En juin, le taux de chômage a chuté à 2,9 % dans la Confédération et à 2,8 % chez les jeunes. Résultat : des places à prendre pour les frontaliers.
Les Suisses aiment répéter : "Il n'y en a point comme nous", histoire de rappeler que ce petit pays au centre de l'Europe a échappé à deux guerres mondiales et, quoique dépourvu de matières premières, offre à ses huit millions d'habitants un niveau de vie supérieur à celui de ses voisins, Allemands, Français et Italiens.
Le secrétariat d'État à l'Économie (Seco) ne reprend pas cette expression, mais la très longue énumération de chiffres donnée dans le document "La situation sur le marché du travail en juin 2013" parle d'elle-même. Le taux de chômage est descendu à 2,9 %. Il était à 3 % en mai et à 3,1 % en avril. Le pays ne compte plus que 126 500 personnes inscrites aux "offices régionaux de placement".

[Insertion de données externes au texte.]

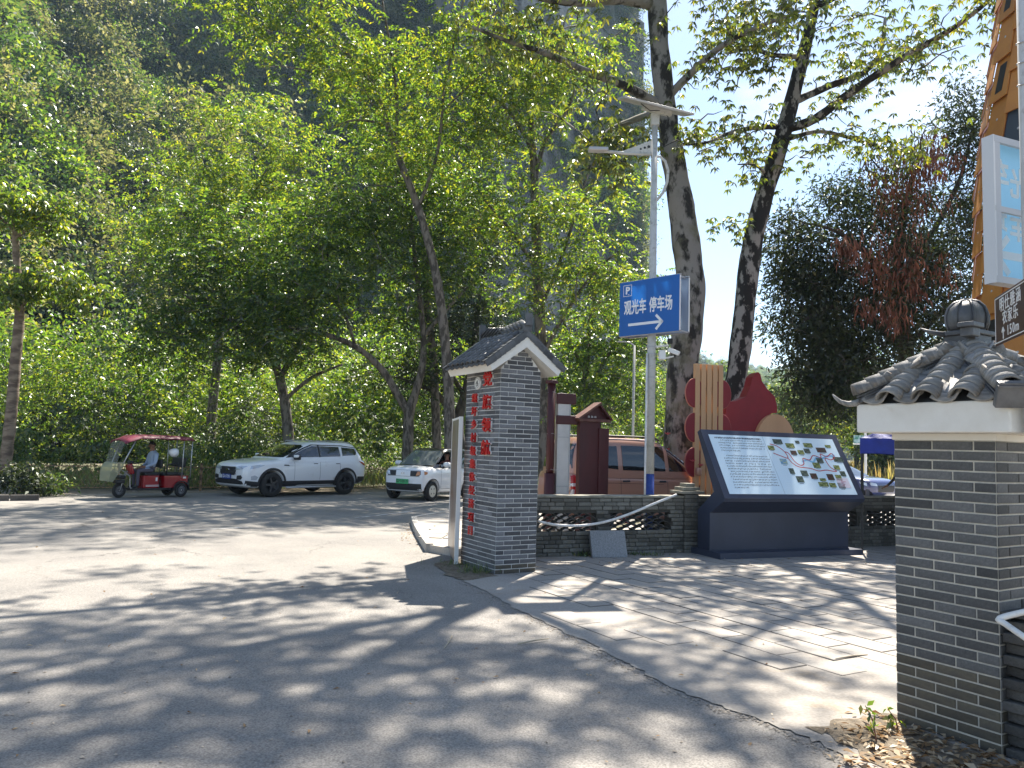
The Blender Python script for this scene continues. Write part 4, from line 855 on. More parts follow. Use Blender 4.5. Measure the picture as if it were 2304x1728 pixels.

La bonne santé des banques suisses
Avant même de se pencher sur ce "miracle" suisse, retenons que dans ces offices régionaux de placement un chômeur est pris en charge, reçu régulièrement, et peut voir ses droits rognés s'il ne recherche pas suffisamment un nouvel emploi. La Suisse ne plaisante pas avec les prestations : un étranger qui frauderait peut dorénavant être expulsé ! Selon le Seco, le taux de chômage atteint 2,1 % chez les Suisses et 5,5 % chez les étrangers.
Mais l'essentiel est dans l'excellente santé de l'économie suisse, et notamment de sa principale "industrie" : l'activité bancaire. À l'étranger, la lutte intense contre l'évasion fiscale et les paradis fiscaux peut donner le sentiment que la Confédération ne serait plus qu'un îlot assiégé. Il n'en est rien. En mai dernier, Le Point.fr révélait que les banques suisses n'avaient jamais accueilli autant d'argent. Les fonds propres de la banque Pictet ont ainsi grimpé de 20 %, ceux de Lombard Odier de 15 %. L'UBS, le plus grand établissement, affiche une hausse de 6,8 %. Les riches, prudents, préfèrent placer leurs économies dans un pays qui respecte les équilibres budgétaires. Le quotidien Le Temps de Genève souligne que les banques proposent fin juin 1 190 postes vacants, soit une hausse de 17 % depuis le début de l'année. Au total, "le secteur financier dispose de quelque 3 506 postes vacants (+ 14 %), soit son plus haut depuis juin 2011".
Emplois indirects
Mais on ne doit pas limiter l'activité économique de la Suisse aux seules banques, qui ne rentrent que pour 12 ou 13 % dans le PIB. Il faut aussi tenir compte de tout ce que la place financière a généré, comme les compagnies d'assurances et de réassurances, les sociétés de négoce de matières premières, les fiduciaires, les cabinets de notaires, d'avocats d'affaires, d'établissements financiers spécialisés dans les financements commerciaux. Ajoutons un éventail de spécialistes dans des domaines très pointus, informaticiens, experts-comptables, transporteurs, logisticiens.
Si l'on ajoute les chauffeurs, les gardes du corps, les convoyeurs de fonds, les concierges, les huissiers, les hôteliers et même les animatrices de bars à champagne qui distraient les étrangers fortunés, tout ce petit monde gravite autour de l'activité des banques suisses... La Confédération se porte bien, d'autant qu'elle a pu freiner la hausse du franc suisse, qui, un temps, flirtait avec l'euro, pénalisant les exportations (chimie, horlogerie, machines-outils). Aujourd'hui, un franc suisse ne vaut que 0,8 euro. Au final, selon le secrétariat d'État à l'Économie, près de 15 000 emplois ne trouvent pas preneurs : la Suisse va donc continuer à recruter des frontaliers.
Autre spécificité suisse : les 15-24 ans sont moins affectés que leurs aînés par le chômage. En juin, il n'y avait dans tout le pays que 15 566 jeunes inscrits dans les offices régionaux de placement, soit 5,5 % de moins qu'en mai. Les Suisses alémaniques demeurent les bons élèves de cette situation exceptionnelle, avec un taux de chômage à 2,4 %, contre 4,3 % pour les francophones et les italophones. La lanterne rouge, depuis des décennies, reste Genève avec 5 % de sans-emploi.